Given exercise.
Print the material below exactly as it stands, please, from its first line to the line holding "return Vector((a*t, Y, CAMZ+c*t))", with no pictures.

»»

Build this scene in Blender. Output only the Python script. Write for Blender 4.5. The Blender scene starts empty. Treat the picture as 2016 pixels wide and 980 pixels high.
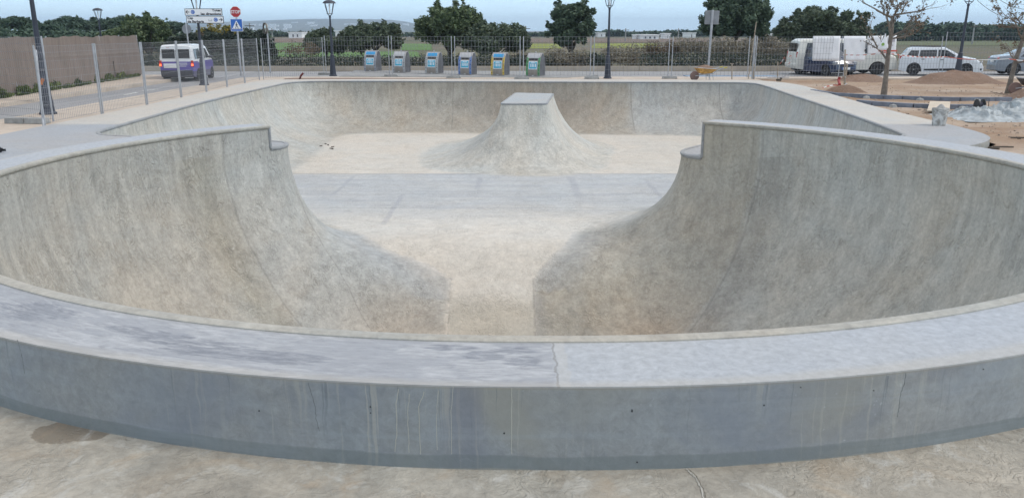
import bpy, math, random
import numpy as np
from mathutils import Vector, Matrix
from mathutils.geometry import delaunay_2d_cdt
sc = bpy.context.scene
COL = sc.collection
PI = math.pi
R = math.radians
rng = random.Random(7)
npr = np.random.default_rng(11)

# ------------------------------------------------------------------ camera
CAMZ, PITCH, FPX = 2.2, R(15.0), 1600.0
cam = bpy.data.cameras.new('camera'); camo = bpy.data.objects.new('camera', cam); COL.objects.link(camo)
camo.location = (0, 0, CAMZ); camo.rotation_euler = (PI/2 - PITCH, 0, 0)
cam.sensor_width = 36; cam.lens = FPX/2016*36; cam.clip_start = 0.05; cam.clip_end = 20000
sc.camera = camo
def ray(px, py):
    u = (px-1008)/FPX; v = (py-490)/FPX
    return u, math.cos(PITCH)-v*math.sin(PITCH), -(math.sin(PITCH)+v*math.cos(PITCH))
def g(px, py, z=0.0):            # ground point seen at a photo position
    a, b, c = ray(px, py); t = (z-CAMZ)/c
    return Vector((a*t, b*t, z))
def at(px, py, Y):               # point seen at a photo position, at distance Y
    a, b, c = ray(px, py); t = Y/b
    return Vector((a*t, Y, CAMZ+c*t))

# ------------------------------------------------------------------ tagging
def tag(o, label=None, cat=None, group=None, kind=None):
    if label: o['label'] = label
    if cat: o['category'] = cat
    if group: o['group'] = group
    if kind: o['kind'] = kind
    return o
def thing(name, label, cat, loc=(0,0,0), rz=0.0, group=None):
    o = bpy.data.objects.new(name, None); COL.objects.link(o)
    o.location = loc; o.rotation_euler = (0, 0, rz); o.empty_display_size = 0.2
    return tag(o, label, cat, group)
def copy_tree(o, parent=None):
    c = o.copy(); COL.objects.link(c); c.parent = parent
    for ch in [k for k in COL.objects if k.parent == o]:
        copy_tree(ch, c)
    return c
def link_mesh(name, verts, faces, mat, parent=None, smooth=True, angle=None):
    me = bpy.data.meshes.new(name)
    if isinstance(verts, np.ndarray):
        verts = verts.astype(float)
    me.from_pydata([tuple(v) for v in verts], [], [tuple(f) for f in faces])
    me.update()
    if mat: me.materials.append(mat)
    o = bpy.data.objects.new(name, me); COL.objects.link(o)
    o.parent = parent
    if smooth:
        me.polygons.foreach_set('use_smooth', [True]*len(me.polygons))
        if angle: me.set_sharp_from_angle(angle=R(angle))
    return o
def fast_mesh(name, V, F, mat, parent=None, smooth=False):
    V = np.asarray(V, dtype=np.float32); F = np.asarray(F, dtype=np.int32)
    me = bpy.data.meshes.new(name)
    n = F.shape[1]
    me.vertices.add(len(V)); me.vertices.foreach_set('co', V.ravel())
    me.loops.add(F.size); me.loops.foreach_set('vertex_index', F.ravel())
    me.polygons.add(len(F)); me.polygons.foreach_set('loop_start', np.arange(0, F.size, n, dtype=np.int32))
    me.polygons.foreach_set('loop_total', np.full(len(F), n, dtype=np.int32))
    me.update(calc_edges=True); me.validate()
    if smooth: me.polygons.foreach_set('use_smooth', np.ones(len(me.polygons), dtype=bool))
    if mat: me.materials.append(mat)
    o = bpy.data.objects.new(name, me); COL.objects.link(o); o.parent = parent
    return o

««

Exercise solution.
Build this scene in Blender. Output only the Python script. Write for Blender 4.5. The Blender scene starts empty. Treat the picture as 2016 pixels wide and 980 pixels high.
import bpy, math, random
import numpy as np
from mathutils import Vector, Matrix
from mathutils.geometry import delaunay_2d_cdt
sc = bpy.context.scene
COL = sc.collection
PI = math.pi
R = math.radians
rng = random.Random(7)
npr = np.random.default_rng(11)

# ------------------------------------------------------------------ camera
CAMZ, PITCH, FPX = 2.2, R(15.0), 1600.0
cam = bpy.data.cameras.new('camera'); camo = bpy.data.objects.new('camera', cam); COL.objects.link(camo)
camo.location = (0, 0, CAMZ); camo.rotation_euler = (PI/2 - PITCH, 0, 0)
cam.sensor_width = 36; cam.lens = FPX/2016*36; cam.clip_start = 0.05; cam.clip_end = 20000
sc.camera = camo
def ray(px, py):
    u = (px-1008)/FPX; v = (py-490)/FPX
    return u, math.cos(PITCH)-v*math.sin(PITCH), -(math.sin(PITCH)+v*math.cos(PITCH))
def g(px, py, z=0.0):            # ground point seen at a photo position
    a, b, c = ray(px, py); t = (z-CAMZ)/c
    return Vector((a*t, b*t, z))
def at(px, py, Y):               # point seen at a photo position, at distance Y
    a, b, c = ray(px, py); t = Y/b
    return Vector((a*t, Y, CAMZ+c*t))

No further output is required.